Al igual que ocurre con los motores de combustión, cuanto más rápido funciona un procesador más se calienta. Esto no sólo incomoda al usuario si no que en casos extremos puede resultar un gran problema (puede acabar fundiendo el propio chip o causar quemaduras).

En los ordenadores de sobremesa la solución es bastante sencilla, basta con poner un potente sistema de refrigeración activa, pero a partir de los portátiles la cosa se empieza a complicar. Añaden peso, gastan preciados recursos e incluso comprometen el diseño. De ahí que la única solución pase por una refrigeración pasiva más eficiente (a base de nuevos geles, pastas y fibras flexibles) que permita a los procesadores funcionar a más potencia sin sobrecalentarse.
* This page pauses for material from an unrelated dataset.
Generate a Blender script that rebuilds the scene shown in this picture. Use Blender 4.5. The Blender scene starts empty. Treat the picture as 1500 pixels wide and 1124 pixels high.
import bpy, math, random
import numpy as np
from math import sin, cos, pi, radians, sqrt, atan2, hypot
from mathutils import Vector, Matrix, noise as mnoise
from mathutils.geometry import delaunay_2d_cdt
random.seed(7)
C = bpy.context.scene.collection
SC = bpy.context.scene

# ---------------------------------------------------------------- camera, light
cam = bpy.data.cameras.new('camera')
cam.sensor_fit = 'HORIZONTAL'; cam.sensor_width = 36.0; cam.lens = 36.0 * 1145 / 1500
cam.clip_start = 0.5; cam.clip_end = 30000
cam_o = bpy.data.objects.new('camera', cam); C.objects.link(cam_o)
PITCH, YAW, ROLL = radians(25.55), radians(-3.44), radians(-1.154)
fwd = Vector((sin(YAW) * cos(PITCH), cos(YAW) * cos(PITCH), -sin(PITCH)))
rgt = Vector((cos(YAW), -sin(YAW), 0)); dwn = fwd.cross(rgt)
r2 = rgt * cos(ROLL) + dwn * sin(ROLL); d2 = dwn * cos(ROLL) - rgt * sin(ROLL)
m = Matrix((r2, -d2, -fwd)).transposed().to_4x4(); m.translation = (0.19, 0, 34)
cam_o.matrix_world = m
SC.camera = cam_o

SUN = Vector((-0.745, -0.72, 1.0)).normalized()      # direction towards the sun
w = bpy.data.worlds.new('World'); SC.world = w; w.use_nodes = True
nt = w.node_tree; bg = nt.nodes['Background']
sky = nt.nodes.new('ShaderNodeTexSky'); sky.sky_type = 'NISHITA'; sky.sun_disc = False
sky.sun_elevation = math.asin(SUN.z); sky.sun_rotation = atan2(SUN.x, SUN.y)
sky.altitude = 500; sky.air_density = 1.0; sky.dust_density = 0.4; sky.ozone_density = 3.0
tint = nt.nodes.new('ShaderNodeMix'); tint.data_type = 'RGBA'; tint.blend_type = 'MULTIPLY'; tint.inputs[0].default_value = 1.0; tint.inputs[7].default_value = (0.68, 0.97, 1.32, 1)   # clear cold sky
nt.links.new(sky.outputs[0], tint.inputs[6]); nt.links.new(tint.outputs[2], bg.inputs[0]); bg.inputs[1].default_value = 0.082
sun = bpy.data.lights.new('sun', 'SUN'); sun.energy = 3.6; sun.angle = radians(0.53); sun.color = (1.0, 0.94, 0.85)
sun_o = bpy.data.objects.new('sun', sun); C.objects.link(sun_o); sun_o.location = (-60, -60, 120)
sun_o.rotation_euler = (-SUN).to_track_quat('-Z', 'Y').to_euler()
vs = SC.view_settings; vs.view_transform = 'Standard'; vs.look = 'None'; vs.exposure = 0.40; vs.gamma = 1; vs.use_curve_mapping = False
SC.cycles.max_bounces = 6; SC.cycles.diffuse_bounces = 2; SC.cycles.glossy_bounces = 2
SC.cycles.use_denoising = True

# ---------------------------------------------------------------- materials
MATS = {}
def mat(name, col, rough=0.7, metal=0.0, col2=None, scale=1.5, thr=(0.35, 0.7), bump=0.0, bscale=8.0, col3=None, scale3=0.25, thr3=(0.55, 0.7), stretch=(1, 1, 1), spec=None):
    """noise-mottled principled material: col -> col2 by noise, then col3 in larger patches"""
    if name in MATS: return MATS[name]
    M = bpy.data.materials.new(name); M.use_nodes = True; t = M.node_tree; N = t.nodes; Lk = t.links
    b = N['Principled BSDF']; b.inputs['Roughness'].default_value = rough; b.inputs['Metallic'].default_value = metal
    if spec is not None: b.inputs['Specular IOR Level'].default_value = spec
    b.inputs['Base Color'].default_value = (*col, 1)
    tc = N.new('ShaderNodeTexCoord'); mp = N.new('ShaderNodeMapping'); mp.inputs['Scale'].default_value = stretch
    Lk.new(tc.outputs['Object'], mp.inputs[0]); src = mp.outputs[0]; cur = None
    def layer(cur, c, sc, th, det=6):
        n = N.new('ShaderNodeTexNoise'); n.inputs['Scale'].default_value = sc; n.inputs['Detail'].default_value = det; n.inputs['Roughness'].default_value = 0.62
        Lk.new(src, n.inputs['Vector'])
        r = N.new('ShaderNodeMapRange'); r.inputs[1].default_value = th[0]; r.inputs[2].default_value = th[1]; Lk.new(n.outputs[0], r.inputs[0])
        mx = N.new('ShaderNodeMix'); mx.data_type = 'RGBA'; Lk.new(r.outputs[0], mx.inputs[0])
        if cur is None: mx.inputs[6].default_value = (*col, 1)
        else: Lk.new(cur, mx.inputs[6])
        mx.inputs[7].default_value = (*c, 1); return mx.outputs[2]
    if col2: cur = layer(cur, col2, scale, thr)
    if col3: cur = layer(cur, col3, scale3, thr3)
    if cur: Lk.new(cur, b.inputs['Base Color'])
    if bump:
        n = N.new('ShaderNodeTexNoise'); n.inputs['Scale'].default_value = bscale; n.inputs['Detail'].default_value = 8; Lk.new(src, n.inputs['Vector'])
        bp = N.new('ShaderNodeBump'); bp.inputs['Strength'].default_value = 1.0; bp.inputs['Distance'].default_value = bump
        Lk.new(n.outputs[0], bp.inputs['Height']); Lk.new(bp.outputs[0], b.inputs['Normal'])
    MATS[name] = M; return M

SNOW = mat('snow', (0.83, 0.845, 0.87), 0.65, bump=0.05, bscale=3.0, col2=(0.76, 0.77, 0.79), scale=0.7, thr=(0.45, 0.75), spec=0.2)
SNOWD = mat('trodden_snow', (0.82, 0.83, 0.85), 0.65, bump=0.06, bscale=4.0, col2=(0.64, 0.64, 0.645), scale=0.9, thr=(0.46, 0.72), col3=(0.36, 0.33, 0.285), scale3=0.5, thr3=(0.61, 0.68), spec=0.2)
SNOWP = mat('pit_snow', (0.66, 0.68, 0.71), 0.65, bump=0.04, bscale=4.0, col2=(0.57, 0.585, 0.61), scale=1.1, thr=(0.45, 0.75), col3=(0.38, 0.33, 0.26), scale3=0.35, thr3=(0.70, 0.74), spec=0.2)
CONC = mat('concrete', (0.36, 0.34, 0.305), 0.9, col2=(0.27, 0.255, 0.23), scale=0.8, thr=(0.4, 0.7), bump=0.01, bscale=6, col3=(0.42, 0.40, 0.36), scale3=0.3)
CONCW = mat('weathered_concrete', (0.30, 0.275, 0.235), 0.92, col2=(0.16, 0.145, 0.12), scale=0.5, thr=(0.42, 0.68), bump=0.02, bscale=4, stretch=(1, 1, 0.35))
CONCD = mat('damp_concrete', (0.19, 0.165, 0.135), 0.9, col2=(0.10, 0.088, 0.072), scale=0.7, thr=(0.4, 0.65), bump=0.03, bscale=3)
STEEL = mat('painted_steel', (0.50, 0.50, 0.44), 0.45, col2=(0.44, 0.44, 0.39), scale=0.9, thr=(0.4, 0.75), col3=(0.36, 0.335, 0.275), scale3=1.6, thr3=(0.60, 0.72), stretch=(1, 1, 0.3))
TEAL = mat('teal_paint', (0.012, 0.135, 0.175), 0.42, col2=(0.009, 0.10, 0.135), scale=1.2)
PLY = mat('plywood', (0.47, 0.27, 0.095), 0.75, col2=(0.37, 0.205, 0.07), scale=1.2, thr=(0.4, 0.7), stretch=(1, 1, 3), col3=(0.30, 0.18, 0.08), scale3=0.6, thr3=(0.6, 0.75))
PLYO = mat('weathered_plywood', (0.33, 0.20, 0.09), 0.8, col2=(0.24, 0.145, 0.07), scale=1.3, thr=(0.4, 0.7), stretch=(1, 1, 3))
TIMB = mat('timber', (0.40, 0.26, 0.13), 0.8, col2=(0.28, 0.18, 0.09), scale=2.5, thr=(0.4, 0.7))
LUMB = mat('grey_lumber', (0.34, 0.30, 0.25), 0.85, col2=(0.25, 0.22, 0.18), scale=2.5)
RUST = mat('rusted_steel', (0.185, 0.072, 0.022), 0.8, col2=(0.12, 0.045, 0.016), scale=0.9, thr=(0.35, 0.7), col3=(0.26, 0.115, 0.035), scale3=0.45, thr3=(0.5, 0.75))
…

Y lo mismo ocurre con las baterías: cuanto más potencia sacamos de un chip más energía necesita. El problema reside en que las baterías no han progresado al ritmo necesario. Sólo tenemos que ver ejemplos como el del Galaxy Note 7, cuyos problemas de batería han demostrado que no es nada fácil diseñarlas y fabricarlas, o el del nuevo MacBook Pro de 15”, que apenas llega a las 10 horas prometidas.

Por el momento los sistemas de carga rápida están sacándonos del apuro, pero no son más que un apaño. Es necesario que las baterías de litio sean más duraderas, seguras y eficientes o que aparezca una nueva forma de almacenar una gran cantidad de energía en poco espacio.